The politics of identity occupy the centre of a contested terrain. Marginalised and oppressed peoples continue to seek the transformation of our shared social world and our political institutions required for their lives to be liveable. Public criticism and academic treatments of identity politics often take a disparaging view that treats it as subordinate to more general political questions about justice and the organisation of society and its institutions. This book argues that these polemics ignore the numerous ways in which all politics is concerned with matters of selfhood and identity. Through a rereading of Hegel’s account of recognition as an ongoing and dynamic process that constitutes the self, it presents selves—and the categories of identity that qualify these selves—as fundamentally conditioned by the environments in which they appear before themselves and others. It also argues that we do the work of identity in public spaces—particularly digital spaces—and that these spaces shape what identities we can assume and what those identities mean. Contemporary social media technologies facilitate the production of particular forms of selfhood through the combined logics of the interface, the profile, and the post.

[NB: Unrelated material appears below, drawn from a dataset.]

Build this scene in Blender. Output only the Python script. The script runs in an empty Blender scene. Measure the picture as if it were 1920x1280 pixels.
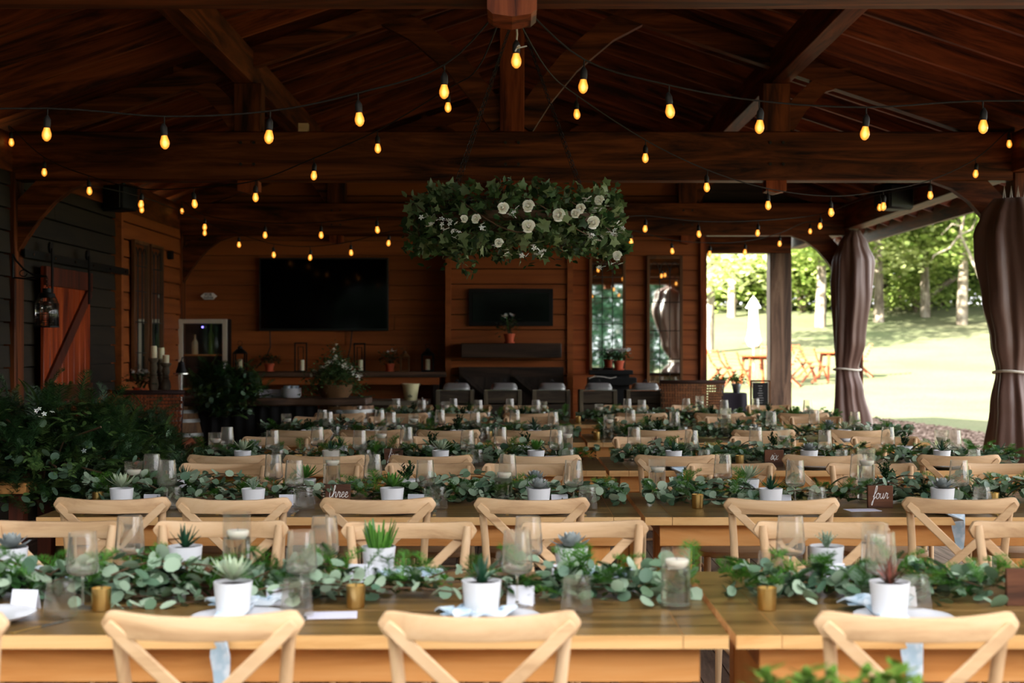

The Politics of Recognition in the Age of Digital Spaces will be of interest to scholars and advanced students working in a wide range of disciplines including political philosophy, phenomenology, philosophy of technology, sociology, political theory, and critical theory. It will also appeal to anyone with an interest in contemporary identity politics, whether as a matter of study or lived experience.

Benjamin JJ Carpenter is a Visiting Fellow in the School of Politics, Philosophy, Language and Communication Studies at the University of East Anglia, UK. His current research focuses on identity, spatiality, and internet communication technologies.